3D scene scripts
⟨

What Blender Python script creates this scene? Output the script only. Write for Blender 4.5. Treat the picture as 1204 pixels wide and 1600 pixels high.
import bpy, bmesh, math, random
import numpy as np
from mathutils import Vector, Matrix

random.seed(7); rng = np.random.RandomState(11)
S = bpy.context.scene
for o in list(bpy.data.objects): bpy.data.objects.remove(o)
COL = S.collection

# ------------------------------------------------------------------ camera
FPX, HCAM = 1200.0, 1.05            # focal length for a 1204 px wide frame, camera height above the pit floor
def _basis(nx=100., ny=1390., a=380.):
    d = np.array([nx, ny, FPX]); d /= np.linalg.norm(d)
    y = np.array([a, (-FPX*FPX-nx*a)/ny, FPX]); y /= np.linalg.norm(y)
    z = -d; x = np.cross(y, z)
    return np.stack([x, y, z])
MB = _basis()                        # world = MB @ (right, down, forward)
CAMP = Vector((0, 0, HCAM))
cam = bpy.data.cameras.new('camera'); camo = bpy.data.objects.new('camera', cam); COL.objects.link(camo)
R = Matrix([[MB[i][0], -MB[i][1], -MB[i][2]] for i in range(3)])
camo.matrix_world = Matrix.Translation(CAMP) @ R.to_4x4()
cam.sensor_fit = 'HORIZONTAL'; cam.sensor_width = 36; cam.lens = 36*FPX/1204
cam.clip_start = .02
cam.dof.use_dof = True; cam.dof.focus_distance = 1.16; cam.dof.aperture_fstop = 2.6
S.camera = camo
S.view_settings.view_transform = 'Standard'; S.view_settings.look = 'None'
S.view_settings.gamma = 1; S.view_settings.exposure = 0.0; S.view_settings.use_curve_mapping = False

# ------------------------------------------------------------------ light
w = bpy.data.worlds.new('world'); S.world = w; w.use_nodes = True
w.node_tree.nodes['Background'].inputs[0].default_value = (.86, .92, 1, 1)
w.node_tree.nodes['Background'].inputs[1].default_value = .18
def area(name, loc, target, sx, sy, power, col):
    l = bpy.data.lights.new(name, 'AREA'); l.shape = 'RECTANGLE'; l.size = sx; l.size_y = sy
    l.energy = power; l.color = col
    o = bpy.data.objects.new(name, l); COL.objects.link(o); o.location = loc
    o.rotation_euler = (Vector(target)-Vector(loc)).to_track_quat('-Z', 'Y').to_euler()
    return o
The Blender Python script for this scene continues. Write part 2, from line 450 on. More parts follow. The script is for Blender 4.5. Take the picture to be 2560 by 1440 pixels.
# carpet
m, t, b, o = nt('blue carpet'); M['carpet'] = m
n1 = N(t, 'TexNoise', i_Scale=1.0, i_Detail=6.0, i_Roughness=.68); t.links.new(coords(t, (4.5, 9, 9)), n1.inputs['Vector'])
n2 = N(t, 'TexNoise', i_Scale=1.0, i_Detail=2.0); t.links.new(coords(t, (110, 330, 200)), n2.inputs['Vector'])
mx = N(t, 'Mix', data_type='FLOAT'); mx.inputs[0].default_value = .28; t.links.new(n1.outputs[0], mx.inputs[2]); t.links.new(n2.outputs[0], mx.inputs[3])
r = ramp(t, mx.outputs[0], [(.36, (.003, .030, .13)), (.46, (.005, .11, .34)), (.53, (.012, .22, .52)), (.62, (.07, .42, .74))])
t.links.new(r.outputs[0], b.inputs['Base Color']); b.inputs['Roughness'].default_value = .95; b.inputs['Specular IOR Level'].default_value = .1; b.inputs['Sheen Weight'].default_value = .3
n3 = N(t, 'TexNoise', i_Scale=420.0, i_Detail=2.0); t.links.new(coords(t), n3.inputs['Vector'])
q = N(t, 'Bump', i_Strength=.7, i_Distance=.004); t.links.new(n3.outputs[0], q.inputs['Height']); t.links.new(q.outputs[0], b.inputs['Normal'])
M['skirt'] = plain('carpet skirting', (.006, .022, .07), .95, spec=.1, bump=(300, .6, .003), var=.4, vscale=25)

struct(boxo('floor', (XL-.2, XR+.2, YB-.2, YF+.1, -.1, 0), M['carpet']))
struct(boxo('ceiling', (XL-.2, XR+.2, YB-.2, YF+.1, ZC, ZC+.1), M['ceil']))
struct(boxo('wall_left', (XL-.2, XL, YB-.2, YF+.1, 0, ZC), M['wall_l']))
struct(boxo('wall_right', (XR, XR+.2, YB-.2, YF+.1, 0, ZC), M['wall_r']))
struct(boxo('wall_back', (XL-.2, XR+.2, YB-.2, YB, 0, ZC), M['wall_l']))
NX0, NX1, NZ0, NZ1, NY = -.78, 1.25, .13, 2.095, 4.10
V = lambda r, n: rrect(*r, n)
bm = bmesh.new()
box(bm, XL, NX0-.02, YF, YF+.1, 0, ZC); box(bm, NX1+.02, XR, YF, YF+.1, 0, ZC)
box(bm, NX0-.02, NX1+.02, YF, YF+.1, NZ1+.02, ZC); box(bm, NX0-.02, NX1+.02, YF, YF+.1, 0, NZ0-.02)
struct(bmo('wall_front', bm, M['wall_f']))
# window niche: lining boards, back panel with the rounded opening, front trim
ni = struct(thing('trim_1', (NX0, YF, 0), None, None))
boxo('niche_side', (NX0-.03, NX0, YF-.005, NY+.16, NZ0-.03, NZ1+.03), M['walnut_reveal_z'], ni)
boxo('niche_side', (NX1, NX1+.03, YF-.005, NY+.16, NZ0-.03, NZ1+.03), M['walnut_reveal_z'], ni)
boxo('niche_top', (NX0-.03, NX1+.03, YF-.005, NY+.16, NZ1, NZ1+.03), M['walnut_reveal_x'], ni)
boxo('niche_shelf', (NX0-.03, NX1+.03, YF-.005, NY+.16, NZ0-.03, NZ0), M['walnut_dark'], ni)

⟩

## Task to carry out
Beginning with the line that contains "The Blender Python" and ending with the line that contains "M['skirt'] = plain('carpet", repeat exactly those lines and no others.

## The solution
The Blender Python script for this scene continues. Write part 2, from line 450 on. More parts follow. The script is for Blender 4.5. Take the picture to be 2560 by 1440 pixels.
# carpet
m, t, b, o = nt('blue carpet'); M['carpet'] = m
n1 = N(t, 'TexNoise', i_Scale=1.0, i_Detail=6.0, i_Roughness=.68); t.links.new(coords(t, (4.5, 9, 9)), n1.inputs['Vector'])
n2 = N(t, 'TexNoise', i_Scale=1.0, i_Detail=2.0); t.links.new(coords(t, (110, 330, 200)), n2.inputs['Vector'])
mx = N(t, 'Mix', data_type='FLOAT'); mx.inputs[0].default_value = .28; t.links.new(n1.outputs[0], mx.inputs[2]); t.links.new(n2.outputs[0], mx.inputs[3])
r = ramp(t, mx.outputs[0], [(.36, (.003, .030, .13)), (.46, (.005, .11, .34)), (.53, (.012, .22, .52)), (.62, (.07, .42, .74))])
t.links.new(r.outputs[0], b.inputs['Base Color']); b.inputs['Roughness'].default_value = .95; b.inputs['Specular IOR Level'].default_value = .1; b.inputs['Sheen Weight'].default_value = .3
n3 = N(t, 'TexNoise', i_Scale=420.0, i_Detail=2.0); t.links.new(coords(t), n3.inputs['Vector'])
q = N(t, 'Bump', i_Strength=.7, i_Distance=.004); t.links.new(n3.outputs[0], q.inputs['Height']); t.links.new(q.outputs[0], b.inputs['Normal'])
M['skirt'] = plain('carpet skirting', (.006, .022, .07), .95, spec=.1, bump=(300, .6, .003), var=.4, vscale=25)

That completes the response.